Just like that, the Newman/Salman insider trading saga has come to a close. For now, at least. These cases have generated a good bit of ink on this blog. Yesterday, the U.S. Supreme Court unanimously decided United States v. Salman, affirming Salman’s conviction for insider trading, just two months after oral argument. The opinion, authored by Justice Samuel Alito, was not much of a surprise in what it decided, but was somewhat more interesting in what it did not address.

The Court concluded that Salman lay in the “heartland” of its prior prohibition in Dirks v. SEC. In Dirks, the Court said that a tipper breaches his or her fiduciary duty (and therefore commits insider trading) when the tipper either receives something of value in exchange for the tip or “makes a gift of confidential information to a trading relative or friend.” In Salman, the tipper, Maher Kahn, provided confidential information to his older brother, Michael, who had a “very close” relationship with Maher. Michael then passed on the information to his good friend, Salman, who was also Maher’s brother-in-law and who knew the information ultimately came from Maher. The Court concluded that this was insider trading simply based on the close relationship between Michael and Maher, even though the tipper (Maher) received nothing of financial value from Michael. It reasoned that this “gift of confidential information to a trading relative” was no different than trading on the information for oneself and then giving the illicit profits to the tippee, which even Salman’s counsel conceded would be illegal. As a result, the Ninth Circuit’s decision, affirming Salman’s conviction, was affirmed.

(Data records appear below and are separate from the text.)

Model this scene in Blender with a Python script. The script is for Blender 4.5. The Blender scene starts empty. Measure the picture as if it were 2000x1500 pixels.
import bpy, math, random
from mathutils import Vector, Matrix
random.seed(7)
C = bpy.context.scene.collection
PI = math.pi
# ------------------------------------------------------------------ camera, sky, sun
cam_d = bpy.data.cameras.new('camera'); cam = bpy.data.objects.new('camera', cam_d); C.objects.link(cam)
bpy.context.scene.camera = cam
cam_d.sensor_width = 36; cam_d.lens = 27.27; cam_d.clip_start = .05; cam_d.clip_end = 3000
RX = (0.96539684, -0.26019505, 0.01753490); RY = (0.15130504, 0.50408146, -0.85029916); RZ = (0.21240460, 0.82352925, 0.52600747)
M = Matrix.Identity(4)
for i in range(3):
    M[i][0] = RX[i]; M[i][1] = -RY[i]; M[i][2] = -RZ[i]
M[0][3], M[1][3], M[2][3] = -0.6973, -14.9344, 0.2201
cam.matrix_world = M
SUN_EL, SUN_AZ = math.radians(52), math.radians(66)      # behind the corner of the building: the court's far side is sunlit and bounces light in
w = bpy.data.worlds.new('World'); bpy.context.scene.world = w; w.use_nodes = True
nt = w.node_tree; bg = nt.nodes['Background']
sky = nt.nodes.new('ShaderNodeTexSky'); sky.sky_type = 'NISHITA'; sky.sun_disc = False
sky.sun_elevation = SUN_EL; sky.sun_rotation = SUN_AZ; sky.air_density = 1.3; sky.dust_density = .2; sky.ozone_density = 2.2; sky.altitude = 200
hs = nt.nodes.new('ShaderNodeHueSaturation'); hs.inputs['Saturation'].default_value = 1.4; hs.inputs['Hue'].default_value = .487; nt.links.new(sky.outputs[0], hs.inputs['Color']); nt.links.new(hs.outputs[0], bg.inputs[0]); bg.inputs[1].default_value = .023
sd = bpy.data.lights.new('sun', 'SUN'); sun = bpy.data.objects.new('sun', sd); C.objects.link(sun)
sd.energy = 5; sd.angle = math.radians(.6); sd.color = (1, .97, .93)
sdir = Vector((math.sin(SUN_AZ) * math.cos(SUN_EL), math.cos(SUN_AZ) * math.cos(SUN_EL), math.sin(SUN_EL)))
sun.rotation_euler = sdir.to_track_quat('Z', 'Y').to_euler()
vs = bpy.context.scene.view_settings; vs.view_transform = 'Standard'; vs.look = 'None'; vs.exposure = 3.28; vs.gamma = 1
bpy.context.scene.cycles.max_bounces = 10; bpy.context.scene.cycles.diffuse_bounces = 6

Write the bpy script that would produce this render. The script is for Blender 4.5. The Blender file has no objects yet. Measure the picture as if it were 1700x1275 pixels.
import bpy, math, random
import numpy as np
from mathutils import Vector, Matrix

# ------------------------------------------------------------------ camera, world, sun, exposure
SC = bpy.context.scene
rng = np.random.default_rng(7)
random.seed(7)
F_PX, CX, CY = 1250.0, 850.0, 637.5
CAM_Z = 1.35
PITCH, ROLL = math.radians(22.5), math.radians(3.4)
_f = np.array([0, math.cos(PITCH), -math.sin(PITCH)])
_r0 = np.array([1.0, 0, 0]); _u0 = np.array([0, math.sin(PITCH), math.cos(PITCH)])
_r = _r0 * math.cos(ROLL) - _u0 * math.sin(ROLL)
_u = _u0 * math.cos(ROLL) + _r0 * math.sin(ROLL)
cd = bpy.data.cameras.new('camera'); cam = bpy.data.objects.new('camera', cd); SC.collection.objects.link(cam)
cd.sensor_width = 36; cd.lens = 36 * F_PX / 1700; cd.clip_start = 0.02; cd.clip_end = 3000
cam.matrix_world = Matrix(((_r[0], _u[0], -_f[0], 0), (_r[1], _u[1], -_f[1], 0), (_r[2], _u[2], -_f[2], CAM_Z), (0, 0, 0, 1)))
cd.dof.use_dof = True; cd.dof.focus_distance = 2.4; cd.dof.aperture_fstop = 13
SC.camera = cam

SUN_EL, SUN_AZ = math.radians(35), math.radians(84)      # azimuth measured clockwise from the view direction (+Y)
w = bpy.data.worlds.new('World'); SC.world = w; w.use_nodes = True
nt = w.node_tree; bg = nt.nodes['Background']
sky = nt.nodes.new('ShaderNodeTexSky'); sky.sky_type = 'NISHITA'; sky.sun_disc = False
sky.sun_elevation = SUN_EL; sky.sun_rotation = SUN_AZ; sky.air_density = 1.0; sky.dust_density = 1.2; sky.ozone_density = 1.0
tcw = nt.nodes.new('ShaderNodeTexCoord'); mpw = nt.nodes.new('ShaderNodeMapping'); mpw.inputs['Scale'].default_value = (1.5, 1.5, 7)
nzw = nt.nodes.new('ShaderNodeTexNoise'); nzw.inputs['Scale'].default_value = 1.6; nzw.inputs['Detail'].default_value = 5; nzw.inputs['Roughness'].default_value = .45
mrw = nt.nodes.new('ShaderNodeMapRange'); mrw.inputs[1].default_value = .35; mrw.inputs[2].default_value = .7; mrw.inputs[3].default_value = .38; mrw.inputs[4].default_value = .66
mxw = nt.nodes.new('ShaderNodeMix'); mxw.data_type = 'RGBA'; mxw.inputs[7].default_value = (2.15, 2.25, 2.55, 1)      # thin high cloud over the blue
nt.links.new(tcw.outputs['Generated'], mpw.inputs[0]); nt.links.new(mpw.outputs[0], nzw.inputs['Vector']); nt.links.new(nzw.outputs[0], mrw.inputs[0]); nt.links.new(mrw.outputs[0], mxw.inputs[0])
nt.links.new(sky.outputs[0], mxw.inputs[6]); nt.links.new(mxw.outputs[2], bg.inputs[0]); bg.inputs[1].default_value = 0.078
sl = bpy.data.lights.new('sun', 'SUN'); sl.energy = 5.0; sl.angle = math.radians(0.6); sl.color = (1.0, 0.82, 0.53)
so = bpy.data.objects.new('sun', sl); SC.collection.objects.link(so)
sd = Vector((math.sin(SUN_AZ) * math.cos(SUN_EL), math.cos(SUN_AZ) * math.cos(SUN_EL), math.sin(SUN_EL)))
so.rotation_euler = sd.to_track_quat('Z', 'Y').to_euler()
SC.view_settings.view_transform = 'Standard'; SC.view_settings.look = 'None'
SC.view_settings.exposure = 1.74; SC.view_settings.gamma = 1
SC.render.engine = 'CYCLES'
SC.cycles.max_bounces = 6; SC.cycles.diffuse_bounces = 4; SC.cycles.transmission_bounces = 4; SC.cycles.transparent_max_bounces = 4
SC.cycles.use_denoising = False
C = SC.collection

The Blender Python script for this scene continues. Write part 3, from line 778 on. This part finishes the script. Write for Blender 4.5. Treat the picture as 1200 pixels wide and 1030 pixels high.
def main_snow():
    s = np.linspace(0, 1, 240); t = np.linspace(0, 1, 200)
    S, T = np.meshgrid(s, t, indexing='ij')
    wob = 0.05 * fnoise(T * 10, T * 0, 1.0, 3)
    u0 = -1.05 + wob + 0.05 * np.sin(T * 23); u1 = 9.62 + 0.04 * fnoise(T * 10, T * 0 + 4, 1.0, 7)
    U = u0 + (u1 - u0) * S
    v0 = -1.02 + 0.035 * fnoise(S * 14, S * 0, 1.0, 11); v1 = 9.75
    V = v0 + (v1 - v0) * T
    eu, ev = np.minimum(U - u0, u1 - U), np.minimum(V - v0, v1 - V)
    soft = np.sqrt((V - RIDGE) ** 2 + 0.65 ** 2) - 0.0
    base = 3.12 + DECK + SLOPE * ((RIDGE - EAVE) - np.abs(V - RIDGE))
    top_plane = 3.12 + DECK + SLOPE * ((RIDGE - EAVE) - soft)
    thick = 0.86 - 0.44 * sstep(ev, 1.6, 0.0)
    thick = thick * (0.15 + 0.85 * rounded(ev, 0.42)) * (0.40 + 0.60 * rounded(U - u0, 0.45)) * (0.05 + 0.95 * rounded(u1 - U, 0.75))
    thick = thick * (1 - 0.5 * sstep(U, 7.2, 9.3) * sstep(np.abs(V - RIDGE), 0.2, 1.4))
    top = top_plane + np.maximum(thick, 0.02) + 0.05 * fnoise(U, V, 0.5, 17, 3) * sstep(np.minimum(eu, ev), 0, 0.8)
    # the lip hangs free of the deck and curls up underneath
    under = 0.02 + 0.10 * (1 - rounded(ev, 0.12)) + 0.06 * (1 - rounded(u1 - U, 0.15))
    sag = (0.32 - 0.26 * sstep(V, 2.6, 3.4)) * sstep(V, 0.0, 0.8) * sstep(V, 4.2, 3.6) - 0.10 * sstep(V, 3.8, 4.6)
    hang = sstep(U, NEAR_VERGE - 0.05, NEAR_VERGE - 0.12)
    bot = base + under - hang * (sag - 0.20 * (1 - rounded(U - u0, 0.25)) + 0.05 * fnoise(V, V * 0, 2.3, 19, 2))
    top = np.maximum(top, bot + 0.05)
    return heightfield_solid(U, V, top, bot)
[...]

The decision is more interesting for what is not in the opinion. The Court said it was deciding a “narrow issue,” and it left open several thorny questions that no doubt will continue to generate litigation. First and foremost, it did not decide the other issue decided in Newman – whether an insider trading defendant must know that the information on which he or she is trading came from insiders or that the insiders received a personal benefit in exchange. Here, because everyone down the line knew the information came from Maher, unlike the evidence in Newman, the Court expressly avoided addressing what a tippee, or ultimate user of the confidential information, must know about where the information came from. This will no doubt continue to impact prosecutions of more impersonal exchanges of inside information.

The Court also chose not to define the outer limits of who was a “trading relative or friend.” The government had argued that a gift of confidential information to anyone sufficed, but the Court did not adopt this view. Instead, it retained the “trading relative or friend” language and acknowledged future courts could face some difficult line-drawing down the road, but, because of the unquestionably close relationships among all the parties here, left that issue for another day.

The brevity of the opinion, the speed from oral argument to decision (scarcely two months), and its unanimity all seem to suggest that this Court is comfortable with the state of its insider trading jurisprudence. There also was no call for Congress to legislate to provide additional clarity even though Congress has never defined the parameters of insider trading. Instead, the Court seems to have treated the Second Circuit’s Newman decision more as an outlier than the beginning of a sustained narrowing of insider trading jurisprudence.

Insider trading, therefore, remains a potent tool in a prosecutor’s arsenal. It will be interesting to see how Preet Bhahara, the U.S. Attorney for the Southern District of New York, who spearheaded the Newman prosecution and numerous other insider trading cases, responds in light of the Supreme Court’s affirmance of a broader view of insider trading than the Second Circuit allowed in Newman.